By 1929 TIME'S circulation had climbed to 250,000, and Larsen and Luce were deep in preparation for another magazine, FORTUNE. They decided to proceed with the new venture, an expensive monthly devoted to business, even after the Crash. In a 1929 communique, they declared: "We will go ahead and publish, but we shall be realistic. We shall recognize that this slump may last as long as one year."
If the magazines were primarily Luce's province, The March of Time belonged to Larsen. In 1928 he produced a series of radio spots distilling news items from the current issue of TIME. The idea developed into The March of Time, an amalgam of journalism and showmanship that lasted until 1951. The program was first broadcast nationwide on CBS radio and then converted to film by Larsen in collaboration with Louis de Rochemont of Fox Movietone News (it won two Oscars in its 16 years).
With the birth of LIFE in 1936, Larsen returned to magazines. For ten years he presided over the picture weekly's extraordinary success. In 1938, when the magazine published explicit photographs of childbirth. Larsen went to the office of a Bronx assistant district attorney and ceremoniously sold a copy to a detective; the D.A. charged Larsen with selling an obscene publication. The incident brought national publicity to LIFE and a test case involving the First Amendment's free-press guarantee. Larsen was acquitted.
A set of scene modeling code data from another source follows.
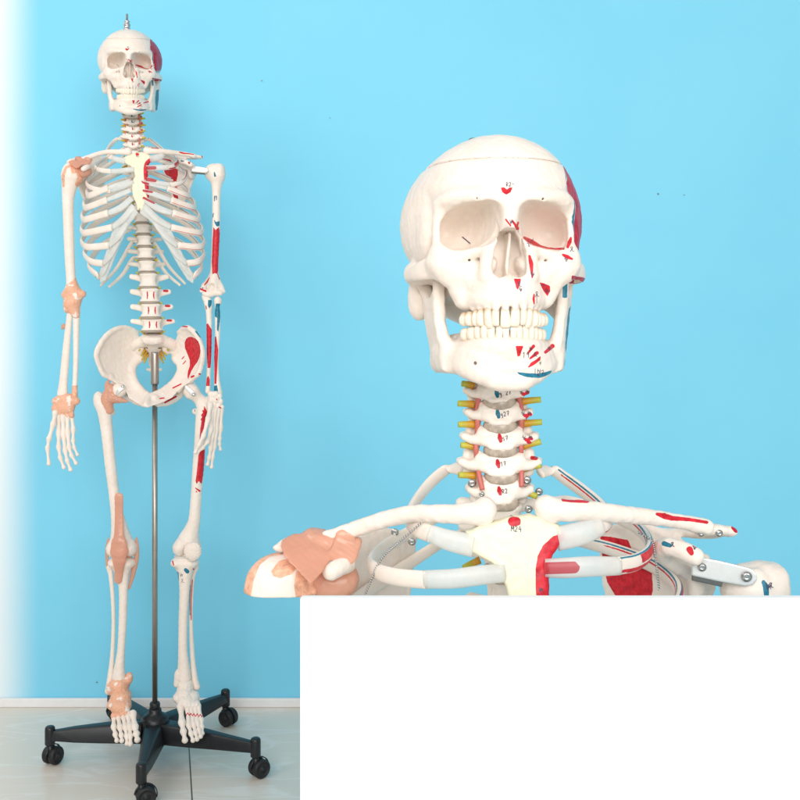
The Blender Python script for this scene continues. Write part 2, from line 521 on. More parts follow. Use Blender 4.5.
M_LIG = translucent('orange_ligament', (.94, .55, .40), .40, .14, rough=.24, nscale=24, var=.12, spec=.7)
M_DISC = translucent('glassy_disc', (.84, .71, .58), .25, .12, rough=.18, var=.45, nscale=180)
M_DISC2 = translucent('lumbar_disc', (.62, .53, .43), .25, .15, rough=.25, var=.35, nscale=120)
M_NERVE = translucent('nerve_root', (.82, .42, .03), .3, .12, attr=[('tip', (.66, .66, .10))])
M_ART = translucent('artery_tube', (.78, .24, .20), .25, .15)
M_INK = plain('ink', (.07, .055, .10), .6, var=.2)
M_STEEL = plain('steel', (.62, .61, .60), .28, 1, .12, 300)
M_POLE = plain('brushed_pole', (.42, .385, .345), .42, 1, .15, 25)
M_WIRE = plain('wire', (.50, .50, .50), .35, 1)
M_CHROME = plain('strap_metal', (.86, .85, .83), .42, .75, .06, 90)
M_BLACK = plain('black_nylon', (.012, .014, .017), .38, 0, .25, 60, .15)
M_TYRE = plain('black_wheel', (.016, .016, .018), .55, 0, .3, 80, .2)
M_DARKM = plain('dark_steel', (.30, .29, .27), .35, 1)

M_LIGB = painted('ligament_over_bone', (.84, .46, .31), var=.1, layers=('red',), rough=.4)
nt = M_LIGB.node_tree; b = nt.nodes['Principled BSDF']; src = b.inputs['Base Color'].links[0].from_socket
mk_ = ramp(nt, noise(nt, 55, 2, .5).outputs['Fac'], [(.58, (0, 0, 0)), (.66, (1, 1, 1))])
nt.links.new(mixc(nt, mk_.outputs[0], src, BONE), b.inputs['Base Color'])
# ------------------------------------------------------------------ setting: wall, floor, board, camera, lamps
WALL_Y = 2.765
def boxm(lo, hi):
    x0, y0, z0 = lo; x1, y1, z1 = hi
    V = [(x0, y0, z0), (x1, y0, z0), (x1, y1, z0), (x0, y1, z0), (x0, y0, z1), (x1, y0, z1), (x1, y1, z1), (x0, y1, z1)]
    F = [(0, 3, 2, 1), (4, 5, 6, 7), (0, 1, 5, 4), (1, 2, 6, 5), (2, 3, 7, 6), (3, 0, 4, 7)]
    return np.array(V, float), F
def bevel(o, w, seg=3):
    b = o.modifiers.new('edge', 'BEVEL'); b.width = w; b.segments = seg; b.limit_method = 'ANGLE'; b.angle_limit = R(40)

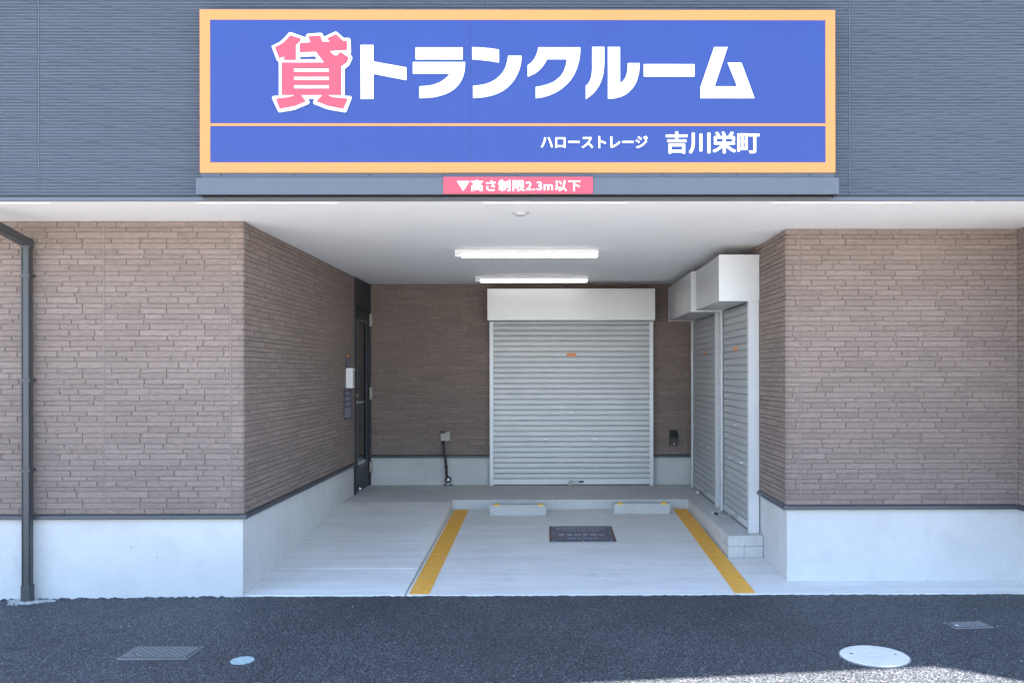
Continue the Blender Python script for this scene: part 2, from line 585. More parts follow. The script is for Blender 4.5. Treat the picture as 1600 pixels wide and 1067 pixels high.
# dark flashing between brick and foundation: a sloped lip 24 mm proud
def flashing(path):
    m = MB()
    for (p, q, nx, ny) in path:
        prof = [(-0.012, 0.549), (0.022, 0.549), (0.026, 0.553), (0.024, 0.574), (0.006, 0.584), (-0.012, 0.584)]
        m.hexa([(p[0] + nx * d, p[1] + ny * d, z) for d, z in prof], [(q[0] + nx * d, q[1] + ny * d, z) for d, z in prof])
    m.build('flashing', 'trim', building)
flashing([((-6, YL), (XL + 0.026, YL), 0, -1)])
flashing([((XL, YL - 0.02), (XL, 9.92), 1, 0)])
flashing([((XL, YB), (XR, YB), 0, -1)])
flashing([((XR, YR - 0.02), (XR, 7.50), -1, 0)])
flashing([((XR - 0.026, YR), (XW - 0.02, YR), 0, -1)])
flashing([((XW, YW), (XW, YR - 0.027), -1, 0)])
flashing([((XW - 0.026, YW), (6, YW), 0, -1)])

# soffit and ceiling of the bay, one plane; white vent strips near its front edge
m = MB()
m.box(-6, 6, 5.602, 10.98, ZC + 0.001, ZC + 0.06)
m.build('soffit', 'soffit', building)
for x0, x1 in ((-4.3, -3.115), (-2.215, -1.312), (-0.406, 0.503), (1.417, 2.299), (3.2, 4.1)):
    m = MB()
    m.box(x0, x1, 5.640, 5.70, ZC - 0.0015, ZC + 0.002)
    v = m.build('soffit_vent', 'soffit', building)
    m = MB()
    m.box(x0 + 0.005, x1 - 0.005, 5.700, 5.706, ZC - 0.0005, ZC + 0.002)
    m.build('vent_slot', 'steel', v)
# corner beads where ceiling meets the bay walls
m = MB()
m.box(XL, XR, YB - 0.02, YB - 0.007, ZC - 0.018, ZC)
m.build('ceiling_bead', 'brick', building)

# drip trim under the upper wall
m = MB()
m.box(-6, 6, 5.575, 5.600, 2.640, 2.663)
m.build('drip_trim', 'metal_navy', building)
m = MB()
m.box(-6, 6, 5.600, 5.62, 2.655, 2.699)
m.build('drip_gap_shade', 'black', building)  # black strip that paints the shade in the gap under the siding

# ribbed navy siding: modelled ribs with wavy crests
PITCH = 0.01915
def siding(x0, x1, seed):
    rg = random.Random(seed)
    nx = max(2, int((x1 - x0) / 0.03))
    nr = int((3.98 - 2.6765) / PITCH)
    vs_, fs_ = [], []
    k = 4
    for r in range(nr):
        zb = 2.6765 + r * PITCH
        ph = (r * 2.1) % math.tau + rg.uniform(-0.5, 0.5)
        per = 0.30
        for t in range(k):
            for i in range(nx + 1):
                x = x0 + (x1 - x0) * i / nx
                wv = max(0, 0.5 + 0.5 * math.sin(x * math.tau / per + ph)) ** 7 * (0.6 + 0.4 * math.sin(x * 3.1 + r))
                if t == 0: z, d = zb, 0.0068
                elif t == 1: z, d = zb + 0.0036 - 0.0008 * wv, 0.0068
                elif t == 2: z, d = zb + 0.0054 - 0.0012 * wv, 0.0
                else: z, d = zb + 0.0158 + 0.0012 * wv, 0.0012 + 0.0085 * wv
                vs_.append((x, 5.589 + d, z))
    nrow = nr * k
    for a in range(nrow - 1):
        for i in range(nx):
            b = a * (nx + 1) + i
            fs_.append((b, b + 1, b + nx + 2, b + nx + 1))
    me = bpy.data.meshes.new('ribs')
    me.from_pydata(vs_, [], fs_)
    return me
m = MB()
m.box(-6, 6, 5.596, 5.75, 2.70, 6.0)
up = m.build('upper_wall', 'navy', building)
for a, b, s in ((-6, -3.168, 1), (-3.156, -0.377, 2), (-0.365, 1.884, 3), (1.896, 6, 4)):
    place_mesh(siding(a, b, s), 'ribbed_panel', 'navy', up)
for x in (-3.162, -0.371, 1.890):
    m = MB()
    m.box(x - 0.004, x + 0.004, 5.5905, 5.60, 2.6765, 3.98)
    m.build('panel_joint', 'navy_joint', up)

# rest of the shell (outside the picture): side walls, rear wall, and a roof shaped for its shadow
m = MB()
m.box(-6.1, -6.0, YL - 0.01, 11.0, -0.2, 6.0)
m.box(6.0, 6.1, YW - 0.01, 11.0, -0.2, 6.0)
m.box(-6.1, 6.1, 11.0, 11.1, -0.2, 6.0)
m.build('outer_wall', 'metal_navy', building)
RO = [(-8.5, 4.76), (-3.46, 5.375), (-1.36, 5.632), (-1.02, 5.40), (-0.5, 4.95), (6.5, 4.95), (6.5, 11.5), (-8.5, 11.5)]  # outline shaped so the roof's shadow edge and sunlit notch fall on the road
m = MB()
m.hexa([(x, y, 6.09) for x, y in RO], [(x, y, 6.20) for x, y in RO])
m.build('shadow_roof', 'shadow_roof', building)

# ------------------------------------------------------------------ entrance door on the left wall (part of the building)
m = MB()
y0, y1, zt, zb = 9.93, 10.80, 2.634, 0.222
xf = XL + 0.012
m.box(XL - 0.10, xf, y0, y0 + 0.045, zb, zt)
m.box(XL - 0.10, xf, y1 - 0.045, y1, zb, zt)
m.box(XL - 0.10, xf - 0.001, y0 + 0.045, y1 - 0.045, 2.30, zt - 0.002)
frame = m.build('door_frame', 'dark', building, 0.002)
m = MB()
yl0, yl1 = y0 + 0.048, y1 - 0.048
xd = XL - 0.004
gz0, gz1, gy0, gy1 = 0.52, 2.16, yl0 + 0.12, yl1 - 0.17
m.box(xd - 0.04, xd, yl0, gy0, zb + 0.008, 2.296)
m.box(xd - 0.04, xd, gy1, yl1, zb + 0.008, 2.296)
m.box(xd - 0.04, xd, gy0, gy1, zb + 0.008, gz0)
m.box(xd - 0.04, xd, gy0, gy1, gz1, 2.296)
door = m.build('door', 'dark', building)
m = MB(); m.box(xd - 0.03, xd - 0.012, gy0, gy1, gz0, gz1); m.build('glass', 'glass', door)
m = MB()
m.box(xd - 0.01, xd + 0.008, gy1, gy1 + 0.022, gz0 - 0.02, gz1 + 0.02)
m.box(xd - 0.01, xd + 0.008, gy0 - 0.022, gy0, gz0 - 0.02, gz1 + 0.02)
m.box(xd - 0.01, xd + 0.008, gy0, gy1, gz0 - 0.02, gz0)
m.box(xd - 0.01, xd + 0.008, gy0, gy1, gz1, gz1 + 0.02)
m.build('glazing_bead', 'metal_navy', door)
m = MB()
m.lathe((xd, 10.06, 1.243), (1, 0, 0), [(0, 0.024), (0.008, 0.024), (0.010, 0.010), (0.05, 0.009)], 16)
m.tube([(xd + 0.048, 10.055, 1.243), (xd + 0.055, 10.09, 1.244), (xd + 0.056, 10.19, 1.246)], 0.008)
m.build('handle', 'steel', door)
m = MB()
m.lathe((xd, 10.06, 1.318), (1, 0, 0), [(0, 0.020), (0.014, 0.020), (0.016, 0.008), (0.018, 0.008)], 16)
m.build('lock', 'steel', door)
m = MB()
m.lathe((xd, 10.06, 0.275), (1, 0, 0), [(0, 0.026), (0.03, 0.026), (0.034, 0.018), (0.05, 0.012)], 16)
m.build('door_stop', 'chrome', door)
for za, zb_ in ((2.13, 2.28), (1.255, 1.40), (0.385, 0.515)):
    m = MB()
    m.tube([(xf + 0.012, 10.752, za), (xf + 0.012, 10.752, zb_)], 0.014, 12)
    m.box(xf - 0.002, xf + 0.004, 10.715, 10.79, za + 0.002, zb_ - 0.002)
    m.tube([(xf + 0.012, 10.752, (za + zb_) / 2 - 0.003), (xf + 0.012, 10.752, (za + zb_) / 2 + 0.003)], 0.0155, 12)
    m.build('hinge', 'hinge', door)

# ------------------------------------------------------------------ big sign
SY = 5.49                                                  # face of the sign
sign = thing('signboard', (-0.18, 5.58, 2.796), 'large blue signboard with orange border and white katakana lettering on the navy wall', 'sign')
m = MB(); m.box(-2.124, 1.768, SY + 0.004, 5.588, 2.7955, 3.792)
m.build('sign_box', 'metal_navy', sign)
SBX = (-2.061, 1.708, 2.858, 3.730)
m = MB()
m.box(-0.4712 - 0.0008, SBX[1], SY + 0.0012, SY + 0.004, SBX[2], SBX[3])
m.box(SBX[0], -0.4712 - 0.0024, SY + 0.0012, SY + 0.004, SBX[2], SBX[3])
m.build('panel', 'blue', sign)
m = MB()
m.box(-2.124, SBX[0], SY, SY + 0.004, 2.7955, 3.792)
m.box(SBX[1], 1.768, SY, SY + 0.004, 2.7955, 3.792)
m.box(SBX[0], SBX[1], SY, SY + 0.004, SBX[3], 3.792)
m.box(SBX[0], SBX[1], SY, SY + 0.004, 2.7955, SBX[2])
m.build('border', 'orange', sign)
m = MB(); m.box(SBX[0], SBX[1], SY - 0.0006, SY + 0.001, 3.081, 3.0965)
m.build('divider_line', 'orange', sign)
for i in range(8):
    m = MB()
    m.lathe((-1.67 + i * 0.455, SY + 0.0012, 3.19), (0, -1, 0), [(0, 0.0055), (0.001, 0.005)], 8)
    m.build('screw', 'screw_blue', sign)

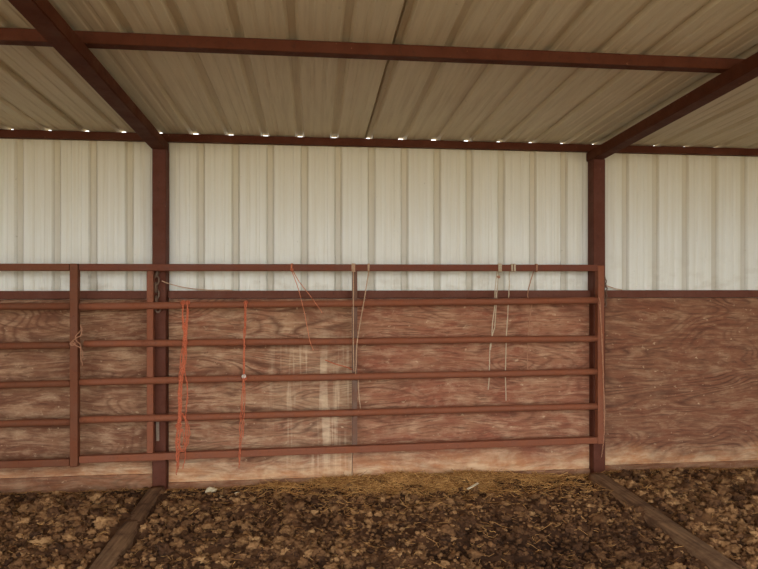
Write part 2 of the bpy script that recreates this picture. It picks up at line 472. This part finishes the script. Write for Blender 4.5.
tag(obj('eave_beam', bm, M['beam']), 'rusty steel eave beam running along the top of the siding', 'beam')
bm = bmesh.new(); add_bar(bm, (XL+.02, -1.528, zroof(-1.56)-.0285), (XR-.02, -1.528, zroof(-1.56)-.0285), .062, .054, .004)
tag(obj('purlin', bm, M['beam']), 'rusty steel purlin crossing above the rafters under the roof sheets', 'purlin')
bays = [(-3.05, 0, 'bay with the short brown gate'), (0, 3.05, 'middle bay'), (3.05, 6.1, 'bay with no gate')]
for a, b, w in bays:
    bm = bmesh.new()
    add_bar(bm, (a+(.038 if a == 0 else .064), -.033, 1.271), (b-(.032 if b == 3.05 else .058), -.033, 1.271), .05, .055, .004)
    tag(obj('girt', bm, M['girt']), f'red-brown steel girt between siding and plywood, {w}', 'girt', 'wall girts')

# ------------------------------------------------------------------ plywood and base boards
def board(name, x0, x1, z0, z1, y0, y1, mat, wob=.0, seed=0, n=90):
    """a sheet whose lower edge is chewed by wob"""
    bm = bmesh.new(); A = []; B = []; C = []; D = []
    for i in range(n+1):
        x = x0+(x1-x0)*i/n
        zb = z0 + wob*(noise.noise(Vector((x*4, seed, 0)))+.6*noise.noise(Vector((x*14, seed, 3))))
        bow = .004*noise.noise(Vector((x*1.3, seed, 5)))
        A.append(bm.verts.new((x, y0+bow, zb))); B.append(bm.verts.new((x, y0+bow*.5, z1)))
        C.append(bm.verts.new((x, y1, z1))); D.append(bm.verts.new((x, y1, zb)))
    for i in range(n):
        for P, Q in ((A, B), (B, C), (C, D), (D, A)):
            bm.faces.new((P[i], P[i+1], Q[i+1], Q[i]))
    bm.faces.new((A[0], B[0], C[0], D[0])); bm.faces.new((D[n], C[n], B[n], A[n]))
    bmesh.ops.recalc_face_normals(bm, faces=bm.faces[:])
    return obj(name, bm, mat)
pg = 'plywood wall sheets'
tag(board('plywood_sheet', -3.0, -.058, .06, 1.241, -.034, -.014, M['ply_a'], .012, 1), 'weathered plywood sheet behind the short brown gate', 'plywood', pg)
tag(board('plywood_sheet', .038, 1.283, -.018, 1.241, -.034, -.014, M['ply_b'], .012, 2), 'pale streaked plywood sheet behind the hanging orange twine', 'plywood', pg)
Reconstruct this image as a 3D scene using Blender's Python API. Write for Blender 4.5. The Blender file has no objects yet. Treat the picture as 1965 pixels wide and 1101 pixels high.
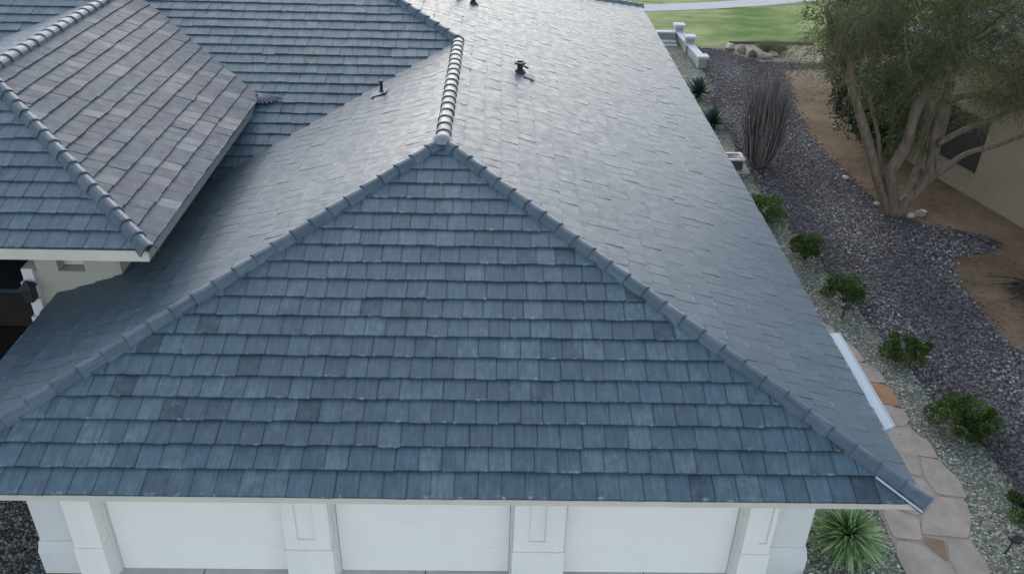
import bpy, math, random
import numpy as np
from mathutils import Vector, Matrix
random.seed(7); rng = np.random.default_rng(11)
SC = bpy.context.scene; COL = SC.collection

# ------------------------------------------------------------------ camera
yaw, pit, rol = 0.02403281, 0.5429591, 0.02782017
f = Vector((math.sin(yaw)*math.cos(pit), math.cos(yaw)*math.cos(pit), -math.sin(pit)))
r = Vector((math.cos(yaw), -math.sin(yaw), 0)); u = r.cross(f)
r2 = r*math.cos(rol)+u*math.sin(rol); u2 = u*math.cos(rol)-r*math.sin(rol)
cd = bpy.data.cameras.new('camera'); cam = bpy.data.objects.new('camera', cd); COL.objects.link(cam)
M = Matrix((r2, u2, -f)).transposed().to_4x4(); M.translation = Vector((-5.6225, -8.1405, 11.0911))
cam.matrix_world = M; cd.sensor_width = 36; cd.lens = 36*1662.17/1965; cd.clip_start = .1; cd.clip_end = 900
SC.camera = cam
# ------------------------------------------------------------------ light
SUN_EL, SUN_ROT = math.radians(20), math.radians(-7)   # rotation measured clockwise from +Y
w = bpy.data.worlds.new('World'); SC.world = w; w.use_nodes = True
nt = w.node_tree; nt.nodes.clear()
sky = nt.nodes.new('ShaderNodeTexSky'); sky.sky_type = 'NISHITA'; sky.sun_disc = False
sky.sun_elevation = SUN_EL; sky.sun_rotation = SUN_ROT; sky.air_density = 1.0; sky.dust_density = 1.0; sky.ozone_density = 1.5
hs = nt.nodes.new('ShaderNodeHueSaturation'); hs.inputs['Saturation'].default_value = .55
bg = nt.nodes.new('ShaderNodeBackground'); bg.inputs[1].default_value = .15
wo = nt.nodes.new('ShaderNodeOutputWorld')
nt.links.new(sky.outputs[0], hs.inputs['Color']); nt.links.new(hs.outputs[0], bg.inputs[0]); nt.links.new(bg.outputs[0], wo.inputs[0])
sd = bpy.data.lights.new('sun', 'SUN'); sd.energy = .5; sd.angle = math.radians(50); sd.color = (1, .975, .94)
so = bpy.data.objects.new('sun', sd); COL.objects.link(so)
sdir = Vector((math.sin(SUN_ROT)*math.cos(SUN_EL), math.cos(SUN_ROT)*math.cos(SUN_EL), math.sin(SUN_EL)))
so.rotation_euler = sdir.to_track_quat('Z', 'Y').to_euler(); so.location = (0, 0, 40)
SC.view_settings.view_transform = 'Standard'; SC.view_settings.look = 'None'
SC.view_settings.exposure = 1.25; SC.view_settings.gamma = 1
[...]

The years of Larsen's presidency at Time Inc. were marked by steady growth. Among other projects, he guided the launching of SPORTS ILLUSTRATED in 1954. Larsen and Luce once thought of making 45 the mandatory retirement age at the firm, but settled on the customary 65. Larsen became the only executive to be exempt from that rule (Luce retired from active management upon turning 66, three years before his death in 1967). In later years Larsen became a source of thoughtful counsel and new ideas. He kept himself avidly well informed. Says TIME-LIFE Films President Bruce Paisner: "His mind didn't have a lot of preconceptions in it."
The son of a newspaperman, Larsen was born in Boston in 1899. He attended public schools there and went on to tax-supported Boston Latin School. The experience gave him a lifelong interest in public education and, he once said, "a sense of gratitude for what the American public school system did for me ... [It] translated into reality the American ideal of equality and opportunity."
In addition to his duties at TIME, he organized the National Citizens Commission for the Public Schools to arouse local interest in school reform. His connection to Harvard was always close and active. He served two terms on the university's board of overseers. In 1965 Harvard honored him by naming a new Graduate School of Education building after him. "Roy Larsen has to be ranked among the greatest friends of American education." the school's dean, Paul Ylvisaker, said last spring.
Larsen's other civic passion was conservation. He donated 162 acres near his house in Fairfield, Conn., to the Audubon Society for a bird sanctuary, which the society named for him and his wife Margaret. He served on the board of the Nature Conservancy, which acquires and manages wild lands throughout the U.S., and he organized the Nantucket Conservation Foundation, a group that solicits donations of open land on Nantucket Island to keep it out of the hands of developers. The organization is a typical Larsen success. It now controls 17% of the island--and through the acquisition of productive cranberry bogs, it even turned a profit last year.
Ultimately, says former Time Inc. President and Publisher James A. Linen,"Roy Larsen realized the world was made up of people, not things. He was softspoken, charming and underneath a man of great moral and intellectual courage and conviction." Henry Luce's sister, Elisabeth Moore, added a valedictory assessment: "Harry was the genius, but Roy was the one who could make things happen."